On February 16, 2022, the Cour de cassation confirmed that lack of mutual trust is a valid reason for a supplier to refuse to reappoint a former member of its selective distribution network, upholding an important decision of the Paris Court of Appeals in the automotive industry.[1]
Background
Under EU and French law, a supplier can put in place a selective distribution network if three criteria are met. First, a selective network is required to preserve the quality and ensure the proper use of the products being distributed. Second, the supplier must define selection criteria for distributors that are objective and qualitative in nature, and that they are applied in a non-discriminatory manner. Third, the selection criteria must not go beyond that which is necessary for the distribution of the product.[2]
In the case at hand, in 2003, Mercedes-Benz terminated a selective distribution agreement it had entered into with a French car repairer, Garage de Bretagne in 1970. Mercedes-Benz thereafter refused to let Garage de Bretagne rejoin its network. Garage de Bretagne complained before French courts but lost.
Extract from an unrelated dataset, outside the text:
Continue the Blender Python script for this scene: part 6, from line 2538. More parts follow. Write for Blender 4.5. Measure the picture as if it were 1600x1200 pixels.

In 2014, Mercedes-Benz decided to terminate a separate car repair selective distribution agreement it had concluded with Garage de Bretagne in 2002, effective as of 2016. In 2017, Garage de Bretagne applied to rejoin this network. Mercedes-Benz refused, pointing to the lack of trust between the parties, resulting from the 2003 legal dispute relating to the first distribution agreement between the parties.
Garage de Bretagne challenged Mercedes-Benz’ refusal before the Paris Commercial Court, arguing that it met the selection criteria of the carmaker. The Commercial Court and, subsequently, the Paris Court of Appeals rejected those claims.[3] Both courts found that the lack of mutual trust resulting from the 2003 legal dispute between Garage de Bretagne and Mercedes-Benz was sufficient to justify the carmaker’s termination of the contract and refusal to examine the car dealer’s renewed membership application.
The Cour de cassation ruling
Garage de Bretagne appealed. It argued that (i) Mercedes-Benz abused its right not to contract under French tort law by refusing to consider Garage de Bretagne’s renewed membership application and (ii) under competition law, the head of a selective distribution network cannot refuse candidates who meet the network’s selection criteria. The Cour de cassation dismissed both claims.
First, the Cour de cassation confirmed that Mercedes-Benz had not abused the right not to contract with the car dealer. Mercedes-Benz had acted in good faith, without intention to harm the car dealer and, importantly, Mercedes-Benz could validly refuse to consider the car dealer’s application in light of the previous dispute between the parties and the lack of trust that ensued.
Second, the Cour de cassation found that EU and French competition law do not prohibit a supplier from refusing to appoint a dealer that meets the selective distribution network’s criteria. It is only when (i) the supplier enforces the criteria in a discriminatory manner with the object or effect to distort competition or (ii) the supplier’s refusal to enter into an agreement has such object or effect that the conduct is deemed anticompetitive under Article 101 TFEU.
Takeaway
The Cour de cassation’s judgment clarifies that suppliers can terminate a distribution contract with a distributor and subsequently refuse to consider the distributor’s application to rejoin the network if such termination and refusal are nondiscriminatory in nature, but based on an objective reason. The lack of mutual trust induced by a previous legal dispute qualifies as such an objective reason.
Editor: Anita Magraner Oliver
[1] Cour de cassation, Commercial division, February 16, 2022, No.20-11.754.
[2] See in particular ECJ Case 26/76 Metro I, October 25, 1977; ECJ Case C-439/09 Pierre Fabre Dermo-Cosmetics, October 13, 2011; and ECJ Case C-230/16 Coty Germany, December 6, 2017.
[3] French Commercial Court, ruling of February 21, 2018 and Paris Court of Appeals, ruling of November 27, 2019, No.18/06901.